The sales translation, between every call:

  1. Stand up immediately. Reset physical posture.
  2. Three slow exhales, eyes off the screen.
  3. Name one Step-level process goal for the next call.
  4. Fire your anchor, a single word or a 10-second recall of a call that went exactly right.

After a Rejection

  1. Stand immediately.
  2. Three deliberate exhales.
  3. Write one sentence: what you would do differently, and one thing you did right.
  4. Fire the anchor.
  5. Open the next conversation as a separate event.

The ritual is not about feeling better. It is about the next person not paying for what the previous one said.

Building the Day Around Oscillation

Block 1 (90 minutes): High-intensity prospecting or calls.

Recovery (15-20 minutes): A walk.
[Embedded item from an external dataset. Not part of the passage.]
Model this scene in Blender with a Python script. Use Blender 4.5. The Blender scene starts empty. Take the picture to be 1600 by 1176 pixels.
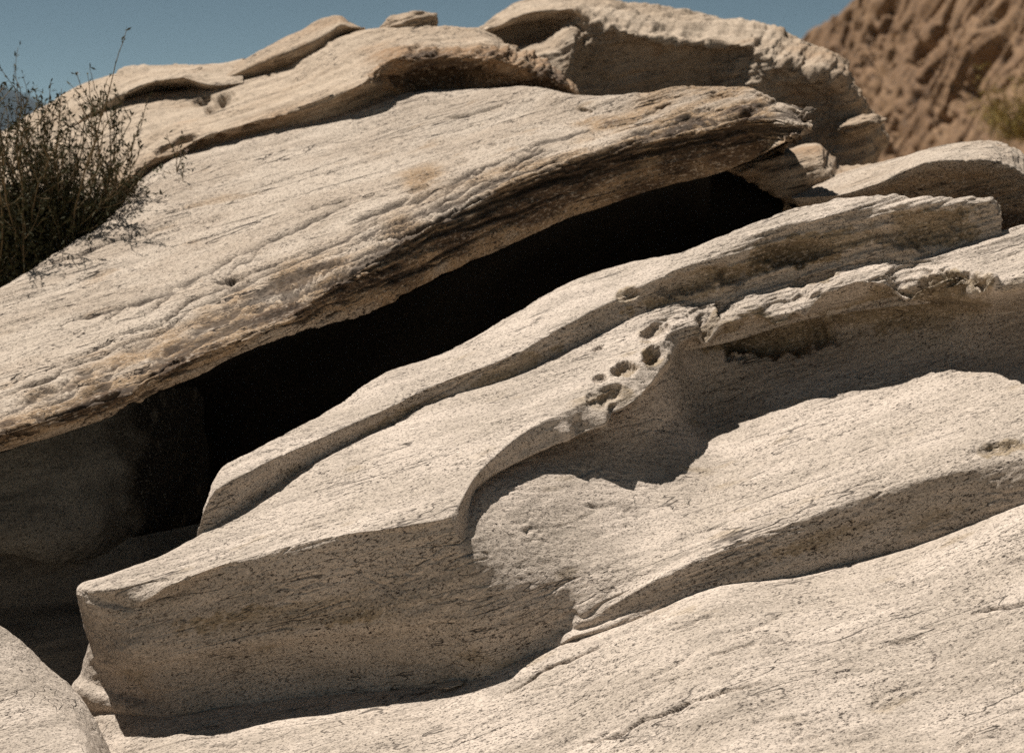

Eyes off the screen.

Block 2 (90 minutes): Second high-intensity block, often the strongest of the day because recovery restored capacity.

Recovery (15-20 minutes).

Block 3 (90 minutes): Lower-intensity work, follow-ups, SOW preparation.

The day built this way produces roughly the same number of conversations as the chronic grind model. The quality on each call is measurably different.

The End-of-Day Anchor

Before finishing: name one Moment of Excellence from today's calls. Write it in one sentence. That sentence is the anchor for tomorrow's morning activation.

The Protocol in Full

Morning activation (5 minutes): Stand, open posture, 2 minutes of deliberate movement. Recall one past call that went exactly right.

Between every call: Stand immediately. Three exhales. Name one Step-level goal. Fire your anchor.

After a rejection: Same protocol, plus one thing to do differently.

End of each 90-minute block: Stop. Leave the desk.

End of day: Name one Moment of Excellence.

The tennis match is not decided at deuce in the third set. It is decided by who recovered between the previous 200 points and who did not.

The selling month works the same way.